Pope calls for end to ‘useless slaughter’ of war

LORENZAGO DI CADORE, Italy – Pope Benedict XVI called for an end to the “useless slaughter” of war and asked that “the rule of law” replace the recourse to weapons.
When people succumb “to the temptations of evil” and launch violent conflicts and wars, “this stupendous garden that is the world” is opened up to hell, he said.
The pope made his appeal for peace July 22 before reciting the noonday Angelus prayer with thousands of pilgrims gathered in the main square of this northeastern Italian town nestled in the Dolomite Alps, where the pope is spending his July 9-27 vacation.
The peace and tranquillity of this Alpine region has sharpened “the painful impact of the news I receive about the bloody conflicts and violent events happening in many parts of the world,” he said.
“The beauty of nature reminds us that we were told by God to cultivate and care for this garden that is the earth. If humanity lived in peace with God and each other, the earth would really look like a paradise,” he said.
War, which leaves “grief and destruction in its wake, has always been rightly considered a calamity that clashes with God’s plan” of giving life and making humankind one family, the pope said.
Pope Benedict recalled the “appalling conflict” of World War I which raged in the mountains between Italy and Austria. He noted that, in an August 1917 address, Pope Benedict XV appealed to “the heads of warring peoples” to end this “useless slaughter.”

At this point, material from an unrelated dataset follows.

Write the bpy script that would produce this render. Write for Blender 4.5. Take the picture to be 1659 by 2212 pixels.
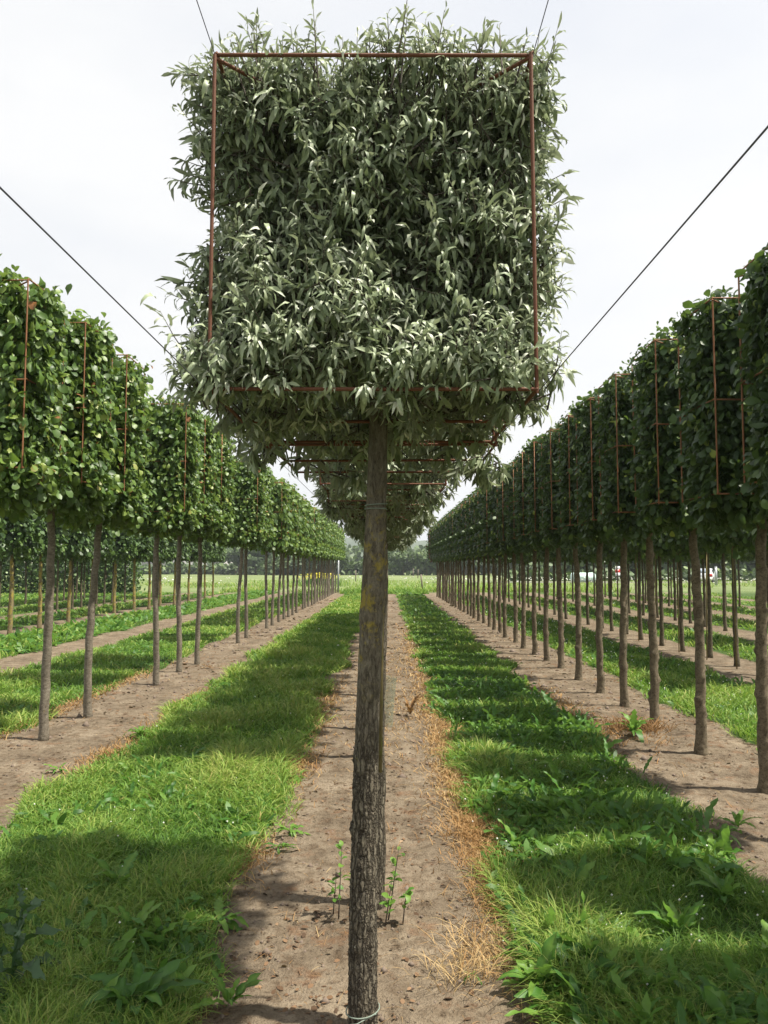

Pope Benedict XV condemned not only the war, the pope said, but showed the way leaders could build “a just and lasting peace” based on “the moral force of law, balanced and verified disarmament,” fair negotiations and the restitution of occupied lands.
“These events must not be forgotten,” Pope Benedict XVI said, so that “the negative experiences which our fathers unfortunately had to suffer” may never happen again.
Echoing Popes Paul VI and John Paul II’s calls of “War never again,” Pope Benedict condemned as “unacceptable the horrors of useless slaughters.”
“I renew the appeal to tenaciously pursue the rule of law, to resolutely refute any recourse to arms, and to reject more widely the temptation of confronting new situations with old systems,” he said.
After the Angelus prayer, the pope greeted Cardinal Joseph Zen Ze-kiun of Hong Kong who was among some 6,000 pilgrims in the square. The cardinal, who often speaks out against the unjust treatment of Catholics in China, came with about 60 pilgrims.
On July 21, the pope was treated to an evening concert featuring seven local choirs. Bishop Giuseppe Andrich of Belluno-Feltre organized the event in the pope’s honor.
At the end of the concert, the pope said singing “is the expression of love” and that singing in a choir not only exercises one’s ability to hear others’ voices, but also fosters listening to one’s heart.
“Singing in a choir is an education in life, an education in peace,” he said.